Carol Miller Positivity Leave a Comment

You’ve heard it before, heck, I say it a lot myself… all we need is love. Or love is the answer. Or variations of both. And while love is powerful, consuming, and beautiful, is it truly enough? Now at a very high level, I would say YES love is all we need as for me love is unconditional. And then when you get down to the daily living love, that is where it gets tricky. I have a client right now who just ended a romantic relationship even though they both still love each other as love wasn’t enough. I have other clients who are leaving jobs which they loved but know for varying reasons it’s time to move on. I have certainly loved people both romantically and as close friendships that are no longer a part of my life, so love didn’t seem to be enough then.

So, is love enough? That is a hard one for me to wrap words around my thoughts as I’ve pondered this very question for quite some time. For me, while love can and does remain, to participate with others whether in romance, friendship, work, or any other part of my life, more is required than just love for it to be long lasting. Now we all have a varying level of relationships with people, but I’m talking about the ones we spend most of our time with from home to work. I’m also not saying to give up easily and quit on your relationships because there is a challenge to face as challenges are part of life. What I am saying is that long lasting relationships require more than love. Mutual: Love – yes, compassion – yes, kindness – yes, communication – yes, respect – yes, values – yes, and yes – vision/mutual dreams. Love is the answer if it is hanging out with kindness, compassion,  communication, respect, shared values, vision and dreams.

So, whether it is a romance, a friendship, or a business relationship, I invite you to move forward by checking in on:

Is there kindness and compassion? We all have our moments where we kindness and compassion seemingly aren’t evident. However, is kindness and compassion should be core values in your relationships.

Is there open communication?

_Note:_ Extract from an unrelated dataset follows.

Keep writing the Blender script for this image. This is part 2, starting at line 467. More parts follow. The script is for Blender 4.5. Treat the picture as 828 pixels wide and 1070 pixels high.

Do you feel safe to share who you are? Now that varies depending on the type of relationship as far as how much/what to share, but having open communication with all relationships, especially the important ones to you is a vital element for a healthy long lasting relationship.

Is there mutual respect? Does your mate respect you? Do your friends respect you? Does your boss respect you? Respect for each other is an important ingredient to healthy relationships. Now if you have a mate or boss that isn’t respectful, I’m not saying run out the door, but I am asking you to check in on your feelings and how you can take care of yourself with your own self-respect until you decide how you want to move forward.

Do you have mutually shared values: Do you and your lover, your friends, your boss have the same values? I’m talking big ticket moral and ethical values? If the relationship holds high value in your life, then your values should be in sync for a healthy long-lasting relationship. Do you agree with the values of the company you work at?

Do you have a mutual life vision and life dreams? Again, I’m talking about your vision and dreams that you hold near and dear to your heart, and those differ from person to person. Compromise takes place in all our relationships, but if they are regarding our core values and the things we hold near and dear to us, most likely they will cause resentment in the future if we make compromises on them.

Mostly, I invite you to be so in love and secure with who you are, that you attract people in your life who are mutually aligned to what you value and hold close to your heart.

Until next time, let love be your guide even if it means changing directions.

Affirmation:

I bring love, compassion, kindness, and respect to my relationships.

Words to Live By:

“Being deeply loved by someone gives you strength, while loving someone deeply gives you courage.”
~ Lao Tzu

“You, yourself, as much as anybody in the entire universe, deserve your love and affection.”
~ Buddha

“True love stories never have endings.”